- The Washington Times - Monday, July 16, 2018

American journalists petulantly demanded that Fox News stand by their cable news competitor CNN after the 3rd place news outlet was publicly shamed by President Trump in England this weekend. 

When CNN’s Chief White House Correspondent Jim Acosta tried to bully his way into a question from Trump during a joint press event with Prime Minister Theresa May, the president chastised Acosta calling his network “fake news.”

Acosta: “Mr. President, since you attacked CNN, can I ask you a question?” 

Trump: “John Roberts go ahead”

 Acosta: “Can I ask you a question?” 

Trump: “No, no. John Roberts go ahead. CNN is fake news. I don’t take questions from CNN. CNN is fake news. I don’t take questions from CNN. John Roberts from Fox. Let’s go to a real news network.”

Acosta: “But we’re a real network too, Mr. President.”

Strangely, according to most journalists, the rude actor deserving of scorn in this exchange was not Acosta and not even Trump, it was John Roberts for actually doing his job and asking the president a question when called on. 

According to the reporters’ club, Roberts was supposed to chastise the president and refuse to ask a question unless Acosta got rewarded for interrupting and butting in out of turn. 

And the pile-on began. Sanctimonious reporters hanging out in their favorite lounge, Twitter, jumped on board displaying shock and despair that Roberts and Fox News as a corporation didn’t chastise Trump and praise the brilliant efforts of Acosta and CNN. 

The Hill’s media reporter Joe Concha stepped forward and made a pretty great point: 

Indeed, Acosta isn’t alone. Brian Stelter, the Cardinal in charge of the Journalistic Congregation of Doctrine and Faith, has repeatedly called out Fox News for what he calls a “feed back loop” suggesting the Trump White House and Fox work together in a propaganda effort. 
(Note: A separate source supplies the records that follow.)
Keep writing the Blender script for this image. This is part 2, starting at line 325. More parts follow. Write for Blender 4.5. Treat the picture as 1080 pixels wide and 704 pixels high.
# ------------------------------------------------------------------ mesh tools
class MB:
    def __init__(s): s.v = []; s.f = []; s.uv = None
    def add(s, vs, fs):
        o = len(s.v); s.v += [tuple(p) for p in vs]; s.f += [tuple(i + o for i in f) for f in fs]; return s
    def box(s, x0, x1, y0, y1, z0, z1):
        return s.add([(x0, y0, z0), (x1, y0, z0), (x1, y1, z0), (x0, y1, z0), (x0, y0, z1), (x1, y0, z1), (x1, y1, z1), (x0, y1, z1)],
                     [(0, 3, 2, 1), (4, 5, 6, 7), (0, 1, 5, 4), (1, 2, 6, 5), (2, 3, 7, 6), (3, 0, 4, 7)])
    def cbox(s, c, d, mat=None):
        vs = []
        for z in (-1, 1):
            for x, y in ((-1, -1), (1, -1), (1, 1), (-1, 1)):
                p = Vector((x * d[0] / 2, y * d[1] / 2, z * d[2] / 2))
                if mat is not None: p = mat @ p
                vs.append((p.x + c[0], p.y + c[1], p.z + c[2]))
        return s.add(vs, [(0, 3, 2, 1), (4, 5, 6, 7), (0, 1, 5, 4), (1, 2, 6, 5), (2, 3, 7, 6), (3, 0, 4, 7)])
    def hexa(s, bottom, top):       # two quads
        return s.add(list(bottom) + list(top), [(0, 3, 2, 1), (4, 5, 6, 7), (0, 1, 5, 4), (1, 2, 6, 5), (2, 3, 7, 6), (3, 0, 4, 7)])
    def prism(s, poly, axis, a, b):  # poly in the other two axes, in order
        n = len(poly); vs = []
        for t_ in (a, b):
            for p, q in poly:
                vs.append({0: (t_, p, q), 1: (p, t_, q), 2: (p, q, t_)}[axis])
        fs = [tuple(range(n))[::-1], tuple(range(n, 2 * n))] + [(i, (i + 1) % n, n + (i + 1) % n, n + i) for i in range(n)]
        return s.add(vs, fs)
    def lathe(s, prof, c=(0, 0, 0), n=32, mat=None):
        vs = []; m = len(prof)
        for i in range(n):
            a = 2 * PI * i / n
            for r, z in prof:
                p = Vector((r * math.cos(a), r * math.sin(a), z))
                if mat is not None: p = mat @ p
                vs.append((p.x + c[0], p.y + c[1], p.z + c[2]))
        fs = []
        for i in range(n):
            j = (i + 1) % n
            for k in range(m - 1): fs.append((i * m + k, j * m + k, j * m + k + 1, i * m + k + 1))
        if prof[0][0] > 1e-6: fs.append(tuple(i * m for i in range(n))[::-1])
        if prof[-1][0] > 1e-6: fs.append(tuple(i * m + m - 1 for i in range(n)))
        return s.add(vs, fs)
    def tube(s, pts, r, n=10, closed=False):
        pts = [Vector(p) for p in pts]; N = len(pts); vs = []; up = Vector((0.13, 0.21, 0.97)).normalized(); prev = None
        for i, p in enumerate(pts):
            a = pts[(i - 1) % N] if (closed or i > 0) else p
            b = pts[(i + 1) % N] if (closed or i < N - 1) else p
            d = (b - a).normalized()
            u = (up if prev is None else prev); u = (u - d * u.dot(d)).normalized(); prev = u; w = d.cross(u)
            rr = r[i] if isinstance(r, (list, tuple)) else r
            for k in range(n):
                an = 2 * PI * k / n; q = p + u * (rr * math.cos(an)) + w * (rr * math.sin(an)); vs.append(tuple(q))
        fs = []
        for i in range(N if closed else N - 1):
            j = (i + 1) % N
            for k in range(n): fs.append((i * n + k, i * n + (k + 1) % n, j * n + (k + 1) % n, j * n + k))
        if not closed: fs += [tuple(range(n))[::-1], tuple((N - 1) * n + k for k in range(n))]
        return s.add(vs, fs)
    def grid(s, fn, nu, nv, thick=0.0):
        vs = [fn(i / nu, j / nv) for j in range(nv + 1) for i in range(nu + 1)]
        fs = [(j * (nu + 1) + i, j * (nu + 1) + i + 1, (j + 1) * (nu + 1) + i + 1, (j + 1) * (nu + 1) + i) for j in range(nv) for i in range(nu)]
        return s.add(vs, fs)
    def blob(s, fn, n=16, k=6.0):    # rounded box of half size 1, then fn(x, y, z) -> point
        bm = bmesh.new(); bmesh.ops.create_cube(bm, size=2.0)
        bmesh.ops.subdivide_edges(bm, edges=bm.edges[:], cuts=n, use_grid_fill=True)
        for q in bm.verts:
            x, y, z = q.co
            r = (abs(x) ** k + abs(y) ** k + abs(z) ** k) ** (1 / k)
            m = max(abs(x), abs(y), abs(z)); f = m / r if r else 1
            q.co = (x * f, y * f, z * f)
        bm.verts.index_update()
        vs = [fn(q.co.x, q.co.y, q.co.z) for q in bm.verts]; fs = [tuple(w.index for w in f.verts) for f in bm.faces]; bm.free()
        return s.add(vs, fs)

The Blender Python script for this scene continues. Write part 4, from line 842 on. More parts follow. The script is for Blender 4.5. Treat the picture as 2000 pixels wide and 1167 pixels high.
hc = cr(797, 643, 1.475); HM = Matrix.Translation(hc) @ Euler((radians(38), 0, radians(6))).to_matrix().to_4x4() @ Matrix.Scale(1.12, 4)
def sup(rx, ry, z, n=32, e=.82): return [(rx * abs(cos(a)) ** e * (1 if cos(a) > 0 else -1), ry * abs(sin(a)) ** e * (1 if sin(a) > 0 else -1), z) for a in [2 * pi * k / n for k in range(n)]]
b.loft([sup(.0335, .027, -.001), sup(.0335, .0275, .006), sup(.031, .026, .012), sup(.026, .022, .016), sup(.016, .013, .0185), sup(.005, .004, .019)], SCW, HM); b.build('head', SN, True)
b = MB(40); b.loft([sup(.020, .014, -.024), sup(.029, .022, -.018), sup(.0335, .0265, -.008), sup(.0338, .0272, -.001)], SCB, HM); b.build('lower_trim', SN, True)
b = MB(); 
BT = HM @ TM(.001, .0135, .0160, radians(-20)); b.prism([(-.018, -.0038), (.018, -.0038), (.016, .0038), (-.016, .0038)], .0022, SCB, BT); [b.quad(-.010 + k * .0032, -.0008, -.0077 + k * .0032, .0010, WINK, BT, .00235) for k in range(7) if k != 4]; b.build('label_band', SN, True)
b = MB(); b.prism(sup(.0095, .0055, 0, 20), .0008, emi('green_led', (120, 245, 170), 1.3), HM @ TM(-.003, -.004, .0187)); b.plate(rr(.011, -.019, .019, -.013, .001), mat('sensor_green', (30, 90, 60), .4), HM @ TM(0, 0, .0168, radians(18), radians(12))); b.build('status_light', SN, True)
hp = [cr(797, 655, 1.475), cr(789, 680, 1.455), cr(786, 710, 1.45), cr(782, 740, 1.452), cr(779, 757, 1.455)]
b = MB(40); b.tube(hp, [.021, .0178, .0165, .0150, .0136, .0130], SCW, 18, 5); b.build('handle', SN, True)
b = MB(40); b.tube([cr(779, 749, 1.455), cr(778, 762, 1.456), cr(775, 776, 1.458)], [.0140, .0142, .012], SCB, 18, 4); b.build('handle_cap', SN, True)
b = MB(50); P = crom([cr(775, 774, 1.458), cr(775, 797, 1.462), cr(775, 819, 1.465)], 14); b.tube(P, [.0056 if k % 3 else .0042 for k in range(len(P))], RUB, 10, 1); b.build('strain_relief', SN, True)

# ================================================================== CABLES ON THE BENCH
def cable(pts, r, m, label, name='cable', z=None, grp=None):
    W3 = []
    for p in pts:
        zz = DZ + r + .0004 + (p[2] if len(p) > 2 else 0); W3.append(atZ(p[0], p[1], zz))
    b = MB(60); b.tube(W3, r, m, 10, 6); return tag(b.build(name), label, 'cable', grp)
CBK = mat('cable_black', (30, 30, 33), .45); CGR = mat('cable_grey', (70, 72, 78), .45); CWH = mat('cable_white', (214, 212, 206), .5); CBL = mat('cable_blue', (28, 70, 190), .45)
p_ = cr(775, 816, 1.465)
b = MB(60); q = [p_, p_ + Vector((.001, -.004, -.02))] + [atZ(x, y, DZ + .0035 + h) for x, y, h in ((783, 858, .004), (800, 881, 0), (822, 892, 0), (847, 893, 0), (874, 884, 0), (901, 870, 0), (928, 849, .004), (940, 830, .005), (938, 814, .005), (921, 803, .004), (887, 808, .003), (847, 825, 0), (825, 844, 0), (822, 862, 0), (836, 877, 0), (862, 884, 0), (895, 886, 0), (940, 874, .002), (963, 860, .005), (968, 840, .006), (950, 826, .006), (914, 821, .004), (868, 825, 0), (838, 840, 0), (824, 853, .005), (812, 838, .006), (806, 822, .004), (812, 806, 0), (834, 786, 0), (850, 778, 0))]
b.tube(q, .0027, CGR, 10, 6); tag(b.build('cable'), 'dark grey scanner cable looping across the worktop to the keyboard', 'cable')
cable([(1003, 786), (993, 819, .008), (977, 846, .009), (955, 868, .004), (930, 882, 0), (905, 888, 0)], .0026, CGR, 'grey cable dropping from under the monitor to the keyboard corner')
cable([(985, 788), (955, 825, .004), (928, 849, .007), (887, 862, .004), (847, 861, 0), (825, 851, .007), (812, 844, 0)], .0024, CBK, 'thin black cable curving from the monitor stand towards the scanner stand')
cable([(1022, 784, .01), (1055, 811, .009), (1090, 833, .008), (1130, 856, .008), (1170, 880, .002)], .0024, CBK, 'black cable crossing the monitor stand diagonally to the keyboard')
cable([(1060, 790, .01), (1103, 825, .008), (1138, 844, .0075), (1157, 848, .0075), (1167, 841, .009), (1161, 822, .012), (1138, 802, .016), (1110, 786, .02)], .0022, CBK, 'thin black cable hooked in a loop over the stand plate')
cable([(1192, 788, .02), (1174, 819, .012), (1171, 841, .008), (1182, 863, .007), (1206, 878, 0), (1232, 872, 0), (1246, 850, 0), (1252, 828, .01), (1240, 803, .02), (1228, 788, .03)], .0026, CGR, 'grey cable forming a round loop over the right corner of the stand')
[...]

Chris Cuomo, Don Lemon, Anderson Cooper, they’ve all dabbled in public attacks on Fox News. And, it appears they’re taking a cue from their boss. 

CNN chief Jeff Zucker has called the network that dominates his in the ratings a “propaganda machine” and compared Fox to the old Soviet TASS News Agency. 

“What has happened to that network in the last 18 months, especially the last year, is that it has just turned itself into state-run TV,” Zucker said. “TASS has nothing on them,” he said in reference to the Russian news agency.

So, let’s just be clear on how news outlets are all supposed to behave according to American journalists. 

CNN’s reporters and hosts can routinely call Fox News “propaganda” and “state-run media” and CNN’s president can compare his competitor to the Soviet Union’s official outlet that spent decades lying about the millions of deaths in the totalitarian communist state (I’m referring to TASS now, not The New York Times.) And when a reporter from CNN rudely interrupts the proceedings at an international press conference, the Fox News reporter must defend the guy and the network who’s been calling him a propagandist? 

That’s some serious hubris right there. 

Meanwhile, Roberts actually did release a statement complimenting CNN (his former network) but the statement omitted any reference to Acosta. 

Classy move, John. It’s way more than CNN deserved.